Ferguson Delivers Gimcrack Address

Ferguson Delivers Gimcrack Address
Photo: Anne M. Eberhardt
John Ferguson

(From the Daily Telegraph)

The Maktoum family left the racing world in no doubt about how much terrestrial television coverage should be valued following Tuesday's annual Gimcrack Dinner at York. But, there was also a cautionary call for breeders to avoid flooding the market with moderate produce. 

It fell to John Ferguson, head of Darley Stud management and the man responsible for the bloodstock side of Sheikh Mohammed's vast empire, to deliver the speech on behalf of Sheikh Ahmed al Maktoum, owner of the Gimcrack winner Shaweel. 

This is a traditional occasion for the winning owner to air his views on racing and Ferguson was expressing opinions endorsed by his employer, who made members of this ancient club (founded in 1767) choke on their dinner when he hinted a few years ago that he might pull out of British racing if prize money did not increase. 

Thankfully, such drastic measures were never taken (prize money is even lower, by the way), but it is interesting to see Sheikh Mohammed so passionate about keeping terrestrial coverage, which he recognises as oxygen to the promotion of the industry. 

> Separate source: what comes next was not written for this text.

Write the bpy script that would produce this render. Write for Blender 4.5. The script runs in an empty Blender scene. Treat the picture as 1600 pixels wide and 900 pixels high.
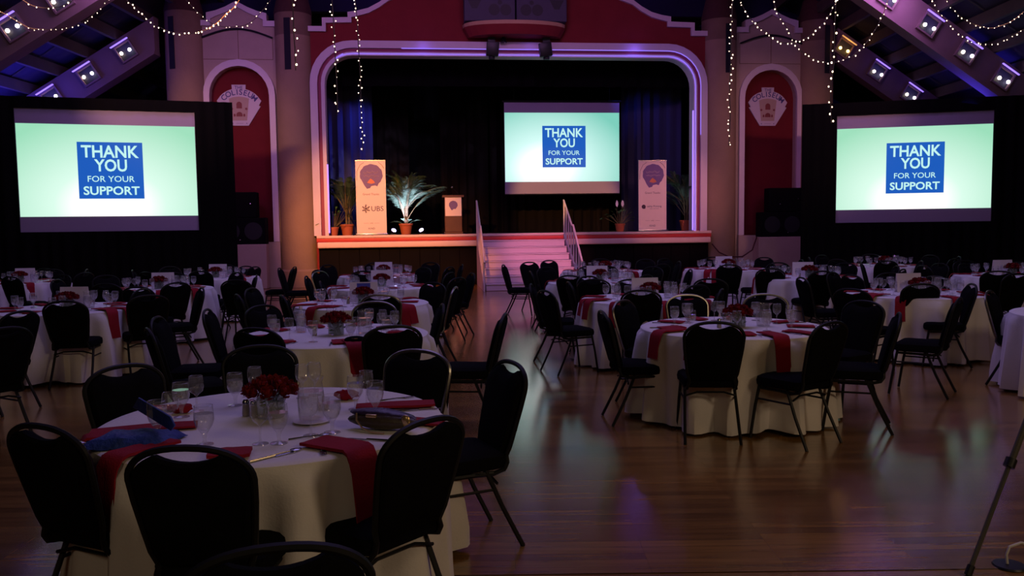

“Terrestrial television and daily newspaper coverage [in Britain] are truly unique," Ferguson said. "Racing provides great television. Also we mustn't forget that television ensures that racing remains part of the very fabric of British sport and culture. 

“You all know what happened in the U.S.A in the 1950s. Horse racing was America’s No 1 sport, but decided to shun television. Now, with the exception of one race, tiddlywinks is more popular. There are examples in Britain. Talk to followers of showjumping and speedway."

The comments take on a greater relevance in the wake of the BBC's recent dramatic, and unjustified, scaling down of their coverage and Channel 4's insistence that any racing output is fully sponsored. 

The Maktoums also called for new owners to be made welcome and appreciated. “Sponsorship is vital, but remember that when owners write a cheque, they are also usually sponsoring racing," Ferguson said. "And we must do everything we can to help terrestrial television and the media to promote racing, increase attendances and betting turnover.”

Another important issue addressed was concerns about overproduction of horses without regard for the costs and the relatively low levels of prize money. “Naturally there are those who can afford the luxury of ownership without concerns of financial return, but racing cannot go back to being solely a sport of Kings [and Sheikhs] if it is to thrive in the long term," Ferguson said.

"We, as have others, have reduced stud fees significantly in order to help breeders. But breeding is like any business and the breeders themselves need to think carefully and make sound business decisions before covering their mares."

Outside the dining room, Ferguson said the speech did not necessarily guarantee the continued sponsorship of Channel 4 Racing by Dubai Holdings – though that must have been the heartening conclusion most gained.